Cevap: “Ortaklığı” Felaket Olarak Niteleyen rum’un Korkusu
Yüreginize, kaleminize saglık sayın Ayla Berkin hanım.
Bazı fikirlerimi simdi korka korka yazacagım ama yinede emin olun, sansür yaparak yani birçogunuda yazamayacagım. 1974 sonrası Kıbrıs'a yerlesen akrabalarıma baktıgımda, ilk nesilin anne ve babaları Kıbrıs'ta yasayıp orada vefat ettiler. Lakin oraya çocuk yasta yerlesmis olan evlatları ve yerlestikten sonra orada dogan evlatlarının tamamı Kıbrıs'tan kopmuslar. 1 aile örneklemesiyle çok somut sonuçlar çıkaralımaz diyebilirsiniz hernekadar epey kalabalık bir aile mevzu bahis olsada. Haklısınız derim bende ama......
Kuzey Kıbrıs'ın izole vaziyetine dogru politikalar ve yatırımlar hep eksik kaldı galiba.
Türkiye Cumhuriyeti'nin devlet politikasından benim çıkardıgım bir sonuç var.
Kuzey Kıbrıs Türk Cumhuriyetin'de yasayan Türk'ler pekte kimsenin umrunda degil, Türkiye Cumhuriyeti Kıbrıs'ı tamamen karsı tarafın eline bırakılamayacak sekilde gördü ve görüyor diye düsünüyorum. Buda jeopolitik konumundan dolayı.

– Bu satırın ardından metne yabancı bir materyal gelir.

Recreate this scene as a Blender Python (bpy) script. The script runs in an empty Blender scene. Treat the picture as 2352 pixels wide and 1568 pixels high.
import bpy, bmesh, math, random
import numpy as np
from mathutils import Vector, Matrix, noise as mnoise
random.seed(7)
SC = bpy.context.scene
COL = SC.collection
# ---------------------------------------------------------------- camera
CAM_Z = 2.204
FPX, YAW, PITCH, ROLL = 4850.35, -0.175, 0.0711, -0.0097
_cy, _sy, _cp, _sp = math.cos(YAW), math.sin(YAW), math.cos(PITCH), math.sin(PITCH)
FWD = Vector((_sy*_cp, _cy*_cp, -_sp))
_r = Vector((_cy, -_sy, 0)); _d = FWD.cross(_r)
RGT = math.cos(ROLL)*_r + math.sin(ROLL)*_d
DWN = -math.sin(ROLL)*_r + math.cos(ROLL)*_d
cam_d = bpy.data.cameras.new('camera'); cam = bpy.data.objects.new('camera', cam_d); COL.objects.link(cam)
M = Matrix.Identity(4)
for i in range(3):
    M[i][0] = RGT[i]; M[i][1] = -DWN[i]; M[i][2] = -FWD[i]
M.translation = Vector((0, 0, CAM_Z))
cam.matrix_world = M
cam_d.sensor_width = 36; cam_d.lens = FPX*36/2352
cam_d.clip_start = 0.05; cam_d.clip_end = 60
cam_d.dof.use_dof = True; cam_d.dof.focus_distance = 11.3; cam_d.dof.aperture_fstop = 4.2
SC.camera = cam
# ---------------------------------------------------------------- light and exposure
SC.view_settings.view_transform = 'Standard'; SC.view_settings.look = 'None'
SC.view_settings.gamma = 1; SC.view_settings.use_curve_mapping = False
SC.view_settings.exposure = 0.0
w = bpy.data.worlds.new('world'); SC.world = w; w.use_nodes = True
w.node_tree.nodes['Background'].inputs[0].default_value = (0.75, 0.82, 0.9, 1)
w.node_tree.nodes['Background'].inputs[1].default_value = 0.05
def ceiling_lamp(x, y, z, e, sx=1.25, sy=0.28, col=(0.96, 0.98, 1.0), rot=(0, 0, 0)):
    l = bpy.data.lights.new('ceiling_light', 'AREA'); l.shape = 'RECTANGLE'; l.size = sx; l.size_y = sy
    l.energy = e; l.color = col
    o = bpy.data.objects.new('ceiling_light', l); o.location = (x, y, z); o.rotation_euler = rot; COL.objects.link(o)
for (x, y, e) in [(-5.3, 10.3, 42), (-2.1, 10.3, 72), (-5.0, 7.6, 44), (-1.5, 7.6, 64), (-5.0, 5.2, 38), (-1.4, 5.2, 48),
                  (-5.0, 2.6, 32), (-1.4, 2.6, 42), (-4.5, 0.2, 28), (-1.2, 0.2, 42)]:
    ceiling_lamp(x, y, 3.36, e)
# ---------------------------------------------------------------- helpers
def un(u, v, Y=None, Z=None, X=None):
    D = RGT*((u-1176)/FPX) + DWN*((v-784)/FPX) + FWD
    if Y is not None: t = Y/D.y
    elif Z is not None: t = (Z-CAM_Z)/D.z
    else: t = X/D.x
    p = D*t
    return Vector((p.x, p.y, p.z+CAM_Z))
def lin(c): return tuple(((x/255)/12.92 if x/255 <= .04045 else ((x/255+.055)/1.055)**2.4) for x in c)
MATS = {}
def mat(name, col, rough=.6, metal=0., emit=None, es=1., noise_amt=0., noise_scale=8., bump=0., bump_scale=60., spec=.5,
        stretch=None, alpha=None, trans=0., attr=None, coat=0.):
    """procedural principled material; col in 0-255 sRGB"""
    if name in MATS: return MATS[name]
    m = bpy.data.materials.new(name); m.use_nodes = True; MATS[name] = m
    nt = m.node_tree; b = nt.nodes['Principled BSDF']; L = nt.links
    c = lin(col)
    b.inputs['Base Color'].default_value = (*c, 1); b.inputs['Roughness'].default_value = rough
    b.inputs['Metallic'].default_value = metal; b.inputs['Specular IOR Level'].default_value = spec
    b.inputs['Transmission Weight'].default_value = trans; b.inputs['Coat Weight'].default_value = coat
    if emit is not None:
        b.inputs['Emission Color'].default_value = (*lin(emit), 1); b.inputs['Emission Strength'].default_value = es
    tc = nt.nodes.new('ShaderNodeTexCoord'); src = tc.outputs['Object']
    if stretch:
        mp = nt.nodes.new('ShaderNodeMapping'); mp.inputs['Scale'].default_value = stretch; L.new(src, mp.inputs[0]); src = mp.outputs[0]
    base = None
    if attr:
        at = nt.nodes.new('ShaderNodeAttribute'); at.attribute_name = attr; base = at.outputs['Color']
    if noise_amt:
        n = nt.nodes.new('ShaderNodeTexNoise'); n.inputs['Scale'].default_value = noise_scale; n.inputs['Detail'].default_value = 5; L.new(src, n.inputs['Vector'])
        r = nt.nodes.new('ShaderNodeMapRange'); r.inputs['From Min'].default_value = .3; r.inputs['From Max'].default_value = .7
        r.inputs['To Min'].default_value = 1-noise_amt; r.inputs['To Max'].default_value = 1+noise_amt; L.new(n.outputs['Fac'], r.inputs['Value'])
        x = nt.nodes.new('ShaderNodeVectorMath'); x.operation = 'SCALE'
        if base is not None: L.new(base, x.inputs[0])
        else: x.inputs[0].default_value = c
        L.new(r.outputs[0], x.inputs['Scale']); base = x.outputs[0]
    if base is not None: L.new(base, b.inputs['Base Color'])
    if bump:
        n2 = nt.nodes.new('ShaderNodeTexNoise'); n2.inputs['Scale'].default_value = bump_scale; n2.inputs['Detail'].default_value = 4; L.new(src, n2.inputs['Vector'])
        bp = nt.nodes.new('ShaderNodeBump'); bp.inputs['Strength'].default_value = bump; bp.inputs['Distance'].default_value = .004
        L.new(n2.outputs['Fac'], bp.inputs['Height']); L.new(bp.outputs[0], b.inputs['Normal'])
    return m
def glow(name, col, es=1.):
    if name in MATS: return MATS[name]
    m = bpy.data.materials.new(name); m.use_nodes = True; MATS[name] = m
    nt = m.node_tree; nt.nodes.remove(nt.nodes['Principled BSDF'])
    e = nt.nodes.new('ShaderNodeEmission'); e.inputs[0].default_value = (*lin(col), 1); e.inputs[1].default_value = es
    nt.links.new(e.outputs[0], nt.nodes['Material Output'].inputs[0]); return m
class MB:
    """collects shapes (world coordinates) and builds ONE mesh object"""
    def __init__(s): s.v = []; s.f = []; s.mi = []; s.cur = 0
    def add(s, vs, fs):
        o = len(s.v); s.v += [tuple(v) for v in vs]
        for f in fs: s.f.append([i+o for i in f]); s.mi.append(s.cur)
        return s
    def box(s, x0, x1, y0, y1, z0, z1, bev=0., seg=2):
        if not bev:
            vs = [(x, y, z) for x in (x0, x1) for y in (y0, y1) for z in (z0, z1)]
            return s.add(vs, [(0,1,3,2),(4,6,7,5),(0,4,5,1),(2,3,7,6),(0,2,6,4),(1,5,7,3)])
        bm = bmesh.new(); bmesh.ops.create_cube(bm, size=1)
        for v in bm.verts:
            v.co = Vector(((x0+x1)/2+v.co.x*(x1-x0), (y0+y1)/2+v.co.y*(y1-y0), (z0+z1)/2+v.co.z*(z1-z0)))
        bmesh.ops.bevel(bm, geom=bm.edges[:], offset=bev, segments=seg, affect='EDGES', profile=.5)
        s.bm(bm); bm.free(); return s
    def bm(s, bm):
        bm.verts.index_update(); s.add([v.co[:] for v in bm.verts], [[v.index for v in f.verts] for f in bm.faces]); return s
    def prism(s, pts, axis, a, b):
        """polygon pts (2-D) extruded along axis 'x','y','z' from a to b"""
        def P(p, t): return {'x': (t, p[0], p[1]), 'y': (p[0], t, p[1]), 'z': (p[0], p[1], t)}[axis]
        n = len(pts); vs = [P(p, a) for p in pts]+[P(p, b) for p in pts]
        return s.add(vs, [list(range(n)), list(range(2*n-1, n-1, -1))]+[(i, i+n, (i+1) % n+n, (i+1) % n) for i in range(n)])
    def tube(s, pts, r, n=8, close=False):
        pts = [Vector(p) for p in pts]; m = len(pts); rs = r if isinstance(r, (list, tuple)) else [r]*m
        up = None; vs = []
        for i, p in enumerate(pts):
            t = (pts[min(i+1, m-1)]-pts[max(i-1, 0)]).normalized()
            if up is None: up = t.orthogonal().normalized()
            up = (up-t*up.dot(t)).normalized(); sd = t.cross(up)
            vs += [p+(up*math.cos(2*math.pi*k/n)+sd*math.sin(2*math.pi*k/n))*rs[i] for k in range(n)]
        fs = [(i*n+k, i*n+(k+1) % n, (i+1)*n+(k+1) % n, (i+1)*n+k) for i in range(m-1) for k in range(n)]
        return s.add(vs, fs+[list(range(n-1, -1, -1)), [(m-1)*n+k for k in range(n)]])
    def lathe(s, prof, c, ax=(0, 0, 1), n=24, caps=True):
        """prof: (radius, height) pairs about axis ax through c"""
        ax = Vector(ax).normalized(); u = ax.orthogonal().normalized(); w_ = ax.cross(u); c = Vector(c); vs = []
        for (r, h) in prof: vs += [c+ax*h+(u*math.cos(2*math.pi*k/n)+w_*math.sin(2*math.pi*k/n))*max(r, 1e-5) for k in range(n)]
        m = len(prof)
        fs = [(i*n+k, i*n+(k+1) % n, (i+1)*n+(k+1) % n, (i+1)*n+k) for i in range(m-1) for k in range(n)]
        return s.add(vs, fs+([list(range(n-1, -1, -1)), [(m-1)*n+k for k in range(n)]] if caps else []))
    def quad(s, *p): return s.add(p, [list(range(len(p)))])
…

Demek istedigim, Kıbrıs elimizdeyken degerli degil, ola ki elimizden çıkarsa tehlikeli bir önem arzedecek gibi bir fikrin belleklerde varolması insani açıdan baktıgımda üzücü bir durum.
Bir örnek vereyim. Sadece Telafer'de, yani diger Kuzey-Irak Türk yerlesim birimlerini hesaba katmadan, sadece ve sadece Telaferde yasayan Türk sayısı 300 bin. Irak Türkmen cephesinin 50 senedir çekmedigi bir dert kalmadı, 50 kere lideri öldürüldü. Türkiye milyonları bulan Irak-Türk'lerini konusmuyor, konusmaz. Kuzey Irak'ın jeopolitik konumu bizim için Kıbrıs kadar önemli degil. Acı ama galiba gerçek bu.
Türk'ün bahtı kara, tarih boyunca bu kara bahta mücadele ile geçmis evet. Lakin Kıbrıs Türk'ünün bahtı daha bir ayrı kara. Tanrım yeni nesillere yardımcı olsun, kuvvet versin.